Foto: André Henrique Oliveira
Como o título deixa claro, o longa conta a história de um caçador. O ator, no entanto, deixou claro que não matou nenhum animal durante as gravações: "Não atirei em nenhum animal. Eles já estavam mortos. Outras pessoas atiraram neles, mas eram pessoas licenciadas para caçar animais para vender as carnes."
PÚBLICO ENGANADO
Informado que muitas pessoas odiaram A Árvore da Vida, de Terrence Malick, por se sentirem enganados pela presença de astros como Brad Pitt e Sean Penn, Dafoe afirmou: "Não podemos ser responsáveis pelos gostos das pessoas. Podem odiar o filme porque não gostaram dele, mas não podem odiar porque Sean Penn não fez algo que eles esperavam que fizesse." O ator ainda completou: "Acontece comigo algumas vezes. Faço alguns projetos que irão decepcionar as pessoas que esperam ver o Willem Dafoe de Homem-Aranha. Mas isso é problema deles!"
DIRETORES
Oliver Stone, Martin Scorsese, Alan Parker, David Lynch, John Waters, Anthony Minghella e Spike Lee são apenas alguns dos grandes nomes das telonas que já trabalharam com Dafoe. "Não há vantagem em comparar diretores. São todos diferentes, mas têm em comum o fato de fazerem os seus próprios filmes. Eles filmam aquilo que os agrada. Claro que querem que o longa seja visto e que as pessoas gostem, mas não é a principal preocupação deles. Perseguem aquilo que os fascina e interessa na vida e me relaciono bem com isto como ator. Não sou elitista, mas acho que funciono melhor quando não estou preocupado com o resultado final e sim no caminho", disse.
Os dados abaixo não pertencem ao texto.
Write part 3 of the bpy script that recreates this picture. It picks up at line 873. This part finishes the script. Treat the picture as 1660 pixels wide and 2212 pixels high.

O ator ainda completou: "Giada, David e Abel Ferrara fazem tipos diferentes de filmes, mas a forma como abordam a história é sempre muito pessoal. Gosto de me conectar com essas histórias pessoais. Você não faz um filme para você, faz para algo que é bem maior. Nem sempre funciona, mas quando acontece você é capaz de se ligar a instintos e impulsos que são quase mágicos."
CORAÇÃO SELVAGEM
O ator falou um pouco sobre seu personagem em Coração Selvagem, Bobby Peru, que sem dúvida rouba a cena no longa. "Bobby Peru foi um personagem sensacional. David Lynch é um ótimo diretor e este foi um caso interessante. Praticamente não houve preparação para o papel. Ele me entregou o figurino, disse para usar os dentes falso e a forma como falar. Estava tudo em seu devido lugar e quando isso acontece me sindo confortável. Não quero diminuir a minha função, mas o personagem praticamente apareceu sozinho", revelou.
ANTICRISTO
"Gosto muito de Anticristo. Adorei trabalhar nele e acho que ficou muito bom", falou Dafoe, que na verdade só não gostou nada da polêmica envolvendo o diretor Lars von Trier no Festival de Cannes deste ano: "Qualquer um que imagina que Lars von Trier seja nazista deveria ver o vídeo completo daquela entrevista em Cannes. O modo como foi reportada toda a história não diz o que realmente aconteceu."
4:44 LAST DAY ON EARTH
Willem destacou que é sempre interessante trabalhar com Abel Ferrara. "Ele trabalha em um nível de caos que não vejo em nenhum outro diretor, há muita improvisação", disse.
Foto: André Henrique Oliveira
Apesar de gostar de sua atuação em 4:44, o ator confessou que seu filme favorito do cineasta é Go Go Tales. "Muito pelo fato de que foi pouco visto, mas também por ser uma comédia estranha e um dos filmes mais pessoais dele. Aquele personagem é o Abel Ferrara, um sonhador com um vício. É um bom homem, mas também um pouco fraco", explicou.
JOHN CARTER
Dafoe tratou brevemente de John Carter, mega produção que marcará a estreia de Andrew Stanton (Procurando Nemo) em filme com atores reais. "Não posso falar muito. Já vi algumas cenas e parece muito bom. É uma grande aventura épica, não parece muito com esses filmes baseados em quadrinhos, é mais clássico. É adaptado de um livro de Edgar Rice Burroughs escrito há 100 anos e é curioso como muito do presente lá é usado até hoje nas ficções científicas", adiantou.
O astro falou ainda sobre como foi trabalhar com Stanton: "Foi muito empolgante. Ele tem uma criatividade impressionante, que podemos ver mesmo nas animações dele, como Wall-E."
INTERESSE NA DIREÇÃO
Willem Dafoe revelou que não possui interesse em passar para trás das câmeras. "Eu sou um intérprete. Gosto de fazer e não olhar", enfatizou.